## Begin
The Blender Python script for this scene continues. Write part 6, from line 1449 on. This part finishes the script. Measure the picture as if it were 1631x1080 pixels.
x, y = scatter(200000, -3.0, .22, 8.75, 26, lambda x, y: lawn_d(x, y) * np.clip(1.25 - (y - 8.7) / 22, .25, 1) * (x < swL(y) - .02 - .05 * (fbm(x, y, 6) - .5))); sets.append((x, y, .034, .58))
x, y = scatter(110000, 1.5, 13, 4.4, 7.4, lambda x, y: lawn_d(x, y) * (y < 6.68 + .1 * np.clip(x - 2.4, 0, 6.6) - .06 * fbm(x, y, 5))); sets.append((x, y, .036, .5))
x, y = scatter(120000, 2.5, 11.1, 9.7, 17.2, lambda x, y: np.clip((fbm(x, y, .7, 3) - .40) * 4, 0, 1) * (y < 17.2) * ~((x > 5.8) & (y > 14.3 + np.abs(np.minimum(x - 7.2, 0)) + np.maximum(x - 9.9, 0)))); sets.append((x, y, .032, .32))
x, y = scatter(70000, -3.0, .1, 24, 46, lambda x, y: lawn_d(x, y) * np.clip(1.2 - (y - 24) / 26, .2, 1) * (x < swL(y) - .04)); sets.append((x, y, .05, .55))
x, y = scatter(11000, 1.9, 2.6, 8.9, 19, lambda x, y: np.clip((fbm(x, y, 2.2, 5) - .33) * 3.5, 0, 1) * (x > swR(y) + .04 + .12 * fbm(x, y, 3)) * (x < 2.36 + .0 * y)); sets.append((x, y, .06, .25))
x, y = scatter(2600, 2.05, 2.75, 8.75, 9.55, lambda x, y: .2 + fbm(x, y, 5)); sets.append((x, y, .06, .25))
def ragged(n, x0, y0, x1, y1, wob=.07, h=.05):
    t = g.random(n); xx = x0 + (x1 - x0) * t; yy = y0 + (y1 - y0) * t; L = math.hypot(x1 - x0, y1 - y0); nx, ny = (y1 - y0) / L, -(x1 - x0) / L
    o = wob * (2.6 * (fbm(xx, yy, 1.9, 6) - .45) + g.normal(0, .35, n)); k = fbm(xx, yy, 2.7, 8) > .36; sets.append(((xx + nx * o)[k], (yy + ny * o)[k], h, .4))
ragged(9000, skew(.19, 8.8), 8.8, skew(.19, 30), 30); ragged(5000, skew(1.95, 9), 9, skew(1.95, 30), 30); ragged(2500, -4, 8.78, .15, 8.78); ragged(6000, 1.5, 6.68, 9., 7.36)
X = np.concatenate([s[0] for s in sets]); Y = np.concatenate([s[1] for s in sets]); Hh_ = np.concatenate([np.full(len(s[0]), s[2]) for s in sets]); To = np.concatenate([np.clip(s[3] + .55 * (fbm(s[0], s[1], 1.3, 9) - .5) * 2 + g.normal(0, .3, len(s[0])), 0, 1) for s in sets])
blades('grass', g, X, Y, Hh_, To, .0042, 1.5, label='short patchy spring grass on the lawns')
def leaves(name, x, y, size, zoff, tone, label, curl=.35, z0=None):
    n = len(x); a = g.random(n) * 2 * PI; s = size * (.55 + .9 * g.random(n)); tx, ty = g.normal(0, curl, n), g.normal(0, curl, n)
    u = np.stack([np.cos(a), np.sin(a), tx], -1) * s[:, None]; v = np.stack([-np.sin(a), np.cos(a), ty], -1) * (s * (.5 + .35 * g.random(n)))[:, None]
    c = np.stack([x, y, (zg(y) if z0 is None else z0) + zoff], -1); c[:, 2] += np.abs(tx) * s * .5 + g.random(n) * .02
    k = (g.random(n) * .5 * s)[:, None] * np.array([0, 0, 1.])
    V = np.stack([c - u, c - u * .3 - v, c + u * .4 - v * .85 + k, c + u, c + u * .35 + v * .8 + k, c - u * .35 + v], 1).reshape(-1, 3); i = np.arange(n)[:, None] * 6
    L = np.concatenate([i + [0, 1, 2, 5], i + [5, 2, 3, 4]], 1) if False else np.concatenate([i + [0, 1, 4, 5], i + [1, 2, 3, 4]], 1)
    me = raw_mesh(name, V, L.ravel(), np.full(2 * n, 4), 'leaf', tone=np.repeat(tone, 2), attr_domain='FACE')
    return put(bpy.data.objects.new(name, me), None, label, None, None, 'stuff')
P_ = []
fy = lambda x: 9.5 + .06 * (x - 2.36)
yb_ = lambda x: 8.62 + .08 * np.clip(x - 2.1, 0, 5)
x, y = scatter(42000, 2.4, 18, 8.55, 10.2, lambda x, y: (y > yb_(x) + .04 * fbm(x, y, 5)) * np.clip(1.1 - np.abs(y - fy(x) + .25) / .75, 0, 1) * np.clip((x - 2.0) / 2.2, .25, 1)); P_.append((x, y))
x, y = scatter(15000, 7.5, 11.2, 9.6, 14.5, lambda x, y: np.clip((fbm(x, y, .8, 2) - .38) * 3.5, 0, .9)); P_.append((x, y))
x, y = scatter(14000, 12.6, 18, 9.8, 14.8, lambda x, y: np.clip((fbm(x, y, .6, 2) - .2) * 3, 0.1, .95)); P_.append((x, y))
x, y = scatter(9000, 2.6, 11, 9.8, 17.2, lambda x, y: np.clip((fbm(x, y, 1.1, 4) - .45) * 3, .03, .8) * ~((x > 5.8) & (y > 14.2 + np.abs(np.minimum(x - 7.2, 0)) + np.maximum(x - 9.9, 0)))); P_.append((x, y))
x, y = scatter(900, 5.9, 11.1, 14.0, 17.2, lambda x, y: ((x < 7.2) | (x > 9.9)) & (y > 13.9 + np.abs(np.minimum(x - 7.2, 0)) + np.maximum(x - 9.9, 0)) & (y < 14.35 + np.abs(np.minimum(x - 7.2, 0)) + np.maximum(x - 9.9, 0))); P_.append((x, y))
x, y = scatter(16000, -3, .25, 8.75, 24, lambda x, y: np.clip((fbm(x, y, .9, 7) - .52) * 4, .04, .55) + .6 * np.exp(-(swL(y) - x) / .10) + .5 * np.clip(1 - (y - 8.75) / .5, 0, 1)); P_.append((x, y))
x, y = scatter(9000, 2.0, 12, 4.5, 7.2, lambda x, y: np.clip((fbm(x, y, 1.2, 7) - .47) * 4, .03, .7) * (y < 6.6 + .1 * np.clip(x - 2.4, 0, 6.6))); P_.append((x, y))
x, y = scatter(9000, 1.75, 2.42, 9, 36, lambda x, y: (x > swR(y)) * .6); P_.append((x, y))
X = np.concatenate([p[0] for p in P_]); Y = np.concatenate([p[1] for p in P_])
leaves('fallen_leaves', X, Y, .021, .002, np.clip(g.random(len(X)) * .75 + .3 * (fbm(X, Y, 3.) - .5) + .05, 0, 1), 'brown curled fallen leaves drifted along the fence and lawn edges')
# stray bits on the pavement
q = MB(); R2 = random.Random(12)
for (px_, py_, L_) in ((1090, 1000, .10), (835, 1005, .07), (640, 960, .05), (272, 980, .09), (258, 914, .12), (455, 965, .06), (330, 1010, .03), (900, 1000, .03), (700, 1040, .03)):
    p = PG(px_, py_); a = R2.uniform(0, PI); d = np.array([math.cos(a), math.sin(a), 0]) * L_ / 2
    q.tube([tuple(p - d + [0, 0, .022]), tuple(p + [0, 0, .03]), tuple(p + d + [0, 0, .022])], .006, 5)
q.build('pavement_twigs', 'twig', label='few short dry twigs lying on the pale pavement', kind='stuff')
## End
**SET TASK:** Return the whole listing exactly.

**RESPONSE FOR THIS EXERCISE:**
The Blender Python script for this scene continues. Write part 6, from line 1449 on. This part finishes the script. Measure the picture as if it were 1631x1080 pixels.
x, y = scatter(200000, -3.0, .22, 8.75, 26, lambda x, y: lawn_d(x, y) * np.clip(1.25 - (y - 8.7) / 22, .25, 1) * (x < swL(y) - .02 - .05 * (fbm(x, y, 6) - .5))); sets.append((x, y, .034, .58))
x, y = scatter(110000, 1.5, 13, 4.4, 7.4, lambda x, y: lawn_d(x, y) * (y < 6.68 + .1 * np.clip(x - 2.4, 0, 6.6) - .06 * fbm(x, y, 5))); sets.append((x, y, .036, .5))
x, y = scatter(120000, 2.5, 11.1, 9.7, 17.2, lambda x, y: np.clip((fbm(x, y, .7, 3) - .40) * 4, 0, 1) * (y < 17.2) * ~((x > 5.8) & (y > 14.3 + np.abs(np.minimum(x - 7.2, 0)) + np.maximum(x - 9.9, 0)))); sets.append((x, y, .032, .32))
x, y = scatter(70000, -3.0, .1, 24, 46, lambda x, y: lawn_d(x, y) * np.clip(1.2 - (y - 24) / 26, .2, 1) * (x < swL(y) - .04)); sets.append((x, y, .05, .55))
x, y = scatter(11000, 1.9, 2.6, 8.9, 19, lambda x, y: np.clip((fbm(x, y, 2.2, 5) - .33) * 3.5, 0, 1) * (x > swR(y) + .04 + .12 * fbm(x, y, 3)) * (x < 2.36 + .0 * y)); sets.append((x, y, .06, .25))
x, y = scatter(2600, 2.05, 2.75, 8.75, 9.55, lambda x, y: .2 + fbm(x, y, 5)); sets.append((x, y, .06, .25))
def ragged(n, x0, y0, x1, y1, wob=.07, h=.05):
    t = g.random(n); xx = x0 + (x1 - x0) * t; yy = y0 + (y1 - y0) * t; L = math.hypot(x1 - x0, y1 - y0); nx, ny = (y1 - y0) / L, -(x1 - x0) / L
    o = wob * (2.6 * (fbm(xx, yy, 1.9, 6) - .45) + g.normal(0, .35, n)); k = fbm(xx, yy, 2.7, 8) > .36; sets.append(((xx + nx * o)[k], (yy + ny * o)[k], h, .4))
ragged(9000, skew(.19, 8.8), 8.8, skew(.19, 30), 30); ragged(5000, skew(1.95, 9), 9, skew(1.95, 30), 30); ragged(2500, -4, 8.78, .15, 8.78); ragged(6000, 1.5, 6.68, 9., 7.36)
X = np.concatenate([s[0] for s in sets]); Y = np.concatenate([s[1] for s in sets]); Hh_ = np.concatenate([np.full(len(s[0]), s[2]) for s in sets]); To = np.concatenate([np.clip(s[3] + .55 * (fbm(s[0], s[1], 1.3, 9) - .5) * 2 + g.normal(0, .3, len(s[0])), 0, 1) for s in sets])
blades('grass', g, X, Y, Hh_, To, .0042, 1.5, label='short patchy spring grass on the lawns')
def leaves(name, x, y, size, zoff, tone, label, curl=.35, z0=None):
    n = len(x); a = g.random(n) * 2 * PI; s = size * (.55 + .9 * g.random(n)); tx, ty = g.normal(0, curl, n), g.normal(0, curl, n)
    u = np.stack([np.cos(a), np.sin(a), tx], -1) * s[:, None]; v = np.stack([-np.sin(a), np.cos(a), ty], -1) * (s * (.5 + .35 * g.random(n)))[:, None]
    c = np.stack([x, y, (zg(y) if z0 is None else z0) + zoff], -1); c[:, 2] += np.abs(tx) * s * .5 + g.random(n) * .02
    k = (g.random(n) * .5 * s)[:, None] * np.array([0, 0, 1.])
    V = np.stack([c - u, c - u * .3 - v, c + u * .4 - v * .85 + k, c + u, c + u * .35 + v * .8 + k, c - u * .35 + v], 1).reshape(-1, 3); i = np.arange(n)[:, None] * 6
    L = np.concatenate([i + [0, 1, 2, 5], i + [5, 2, 3, 4]], 1) if False else np.concatenate([i + [0, 1, 4, 5], i + [1, 2, 3, 4]], 1)
    me = raw_mesh(name, V, L.ravel(), np.full(2 * n, 4), 'leaf', tone=np.repeat(tone, 2), attr_domain='FACE')
    return put(bpy.data.objects.new(name, me), None, label, None, None, 'stuff')
P_ = []
fy = lambda x: 9.5 + .06 * (x - 2.36)
yb_ = lambda x: 8.62 + .08 * np.clip(x - 2.1, 0, 5)
x, y = scatter(42000, 2.4, 18, 8.55, 10.2, lambda x, y: (y > yb_(x) + .04 * fbm(x, y, 5)) * np.clip(1.1 - np.abs(y - fy(x) + .25) / .75, 0, 1) * np.clip((x - 2.0) / 2.2, .25, 1)); P_.append((x, y))
x, y = scatter(15000, 7.5, 11.2, 9.6, 14.5, lambda x, y: np.clip((fbm(x, y, .8, 2) - .38) * 3.5, 0, .9)); P_.append((x, y))
x, y = scatter(14000, 12.6, 18, 9.8, 14.8, lambda x, y: np.clip((fbm(x, y, .6, 2) - .2) * 3, 0.1, .95)); P_.append((x, y))
x, y = scatter(9000, 2.6, 11, 9.8, 17.2, lambda x, y: np.clip((fbm(x, y, 1.1, 4) - .45) * 3, .03, .8) * ~((x > 5.8) & (y > 14.2 + np.abs(np.minimum(x - 7.2, 0)) + np.maximum(x - 9.9, 0)))); P_.append((x, y))
x, y = scatter(900, 5.9, 11.1, 14.0, 17.2, lambda x, y: ((x < 7.2) | (x > 9.9)) & (y > 13.9 + np.abs(np.minimum(x - 7.2, 0)) + np.maximum(x - 9.9, 0)) & (y < 14.35 + np.abs(np.minimum(x - 7.2, 0)) + np.maximum(x - 9.9, 0))); P_.append((x, y))
x, y = scatter(16000, -3, .25, 8.75, 24, lambda x, y: np.clip((fbm(x, y, .9, 7) - .52) * 4, .04, .55) + .6 * np.exp(-(swL(y) - x) / .10) + .5 * np.clip(1 - (y - 8.75) / .5, 0, 1)); P_.append((x, y))
x, y = scatter(9000, 2.0, 12, 4.5, 7.2, lambda x, y: np.clip((fbm(x, y, 1.2, 7) - .47) * 4, .03, .7) * (y < 6.6 + .1 * np.clip(x - 2.4, 0, 6.6))); P_.append((x, y))
x, y = scatter(9000, 1.75, 2.42, 9, 36, lambda x, y: (x > swR(y)) * .6); P_.append((x, y))
X = np.concatenate([p[0] for p in P_]); Y = np.concatenate([p[1] for p in P_])
leaves('fallen_leaves', X, Y, .021, .002, np.clip(g.random(len(X)) * .75 + .3 * (fbm(X, Y, 3.) - .5) + .05, 0, 1), 'brown curled fallen leaves drifted along the fence and lawn edges')
# stray bits on the pavement
q = MB(); R2 = random.Random(12)
for (px_, py_, L_) in ((1090, 1000, .10), (835, 1005, .07), (640, 960, .05), (272, 980, .09), (258, 914, .12), (455, 965, .06), (330, 1010, .03), (900, 1000, .03), (700, 1040, .03)):
    p = PG(px_, py_); a = R2.uniform(0, PI); d = np.array([math.cos(a), math.sin(a), 0]) * L_ / 2
    q.tube([tuple(p - d + [0, 0, .022]), tuple(p + [0, 0, .03]), tuple(p + d + [0, 0, .022])], .006, 5)
q.build('pavement_twigs', 'twig', label='few short dry twigs lying on the pale pavement', kind='stuff')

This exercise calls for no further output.